My mentor encourages me to talk to the Network, not just the other entities (like you) on the Network. There are lessons to learn from the massive Spirit that is more than the sum of the millions of people and devices that communicate over the connections.

“Shift your attention,” he urges. “Stop listening to the people for a moment, and listen to the larger organism. Listen with your fingers on the keyboard. See with your heart. Reach out with your imaginal senses.”

Suddenly, I realize that this is different. Not what I expected at all. The Network is not to be found be going down and inward, like so many other spiritual journeys. It’s not found by going up and out, either. The Network is everywhere. I’m soaking in it.

This is so strange. There is more to the Network than the nodes. It’s not even the nodes and the connections.
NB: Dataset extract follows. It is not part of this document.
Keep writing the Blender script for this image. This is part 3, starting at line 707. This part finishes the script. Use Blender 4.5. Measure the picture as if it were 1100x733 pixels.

It’s the nodes and the connections and a body all its own. This is not what I expected. I am aware of something like a face. It’s just a metaphor, but then again what isn’t a metaphor? My mind flashes back and forth between the sense that I can’t quite see the face of the network because I’m sitting on its head and the mental image of my friend’s bird perched on my shoulder as I type. Ah, yes. It’s kind of like that. Except that I’m not a bird on the shoulder of the Network. I’m a micro-organism inside its brain, trying to get a peek at the giant beast.

I do not know what to do with this knowledge. I want to shut it down — not the Network, just my thinking about the Network in this way — but I can’t. Now that I’ve seen it, I know it’s there.

Some people are waiting for the singularity to happen. It may or it may not happen like they imagine. But the soul of the Internet is already alive.